Actually, this IS a public journal — if it weren’t, I’d be password-protecting it. And, so, the people who were affected read the entry, and possibly their co-workers, subordinates, and supervisors. If I were complaining privately to, say, Jennifer or to you, then it wouldn’t be an issue; first of all, you would have more context (for example, my frustration and anger), so you would know that my feelings were passing and that in spite of those feelings I still had high regard for many of the people in Benthic Creatures.

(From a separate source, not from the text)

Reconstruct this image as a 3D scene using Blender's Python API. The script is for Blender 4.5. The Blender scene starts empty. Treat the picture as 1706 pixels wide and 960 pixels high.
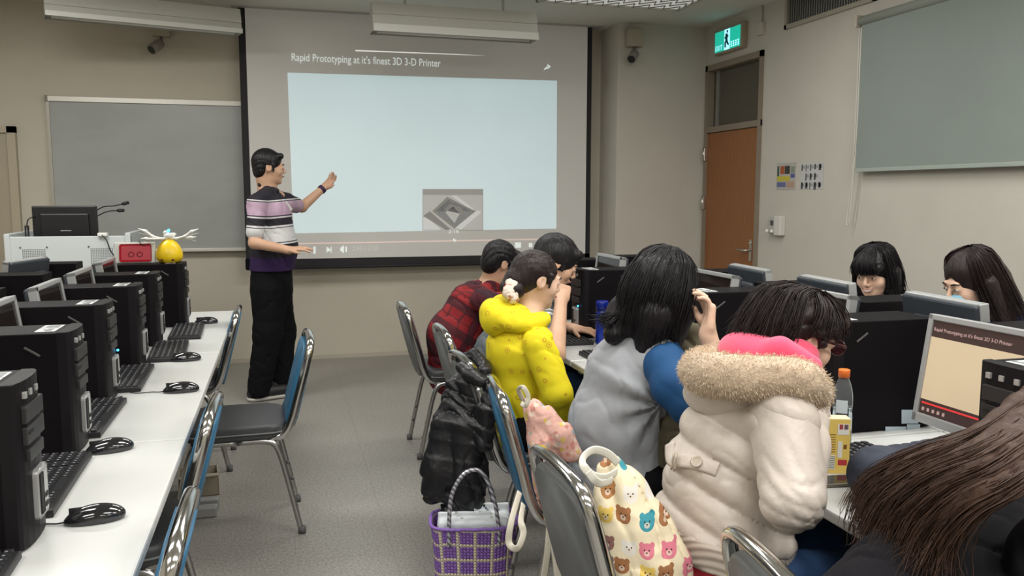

But this is a public forum. It’s searchable via Google. People stumble across it by accident. It may not be akin to taking out a full-page ad in the New York Times, but it is akin to writing an editorial in the Op Ed pages of the Sacramento Bee. If I didn’t want people reading what I’d written, I wouldn’t put it up on this page.
Publically made mistakes require public apologies. Regardless of how I feel about Benthic Creatures, I did publically call into question the integrity and professionalism of people that I respect, and that requires an accounting.
It’s not about forgiving anyone. It’s about admitting that I made a mistake, apologizing sincerely for it, and moving on.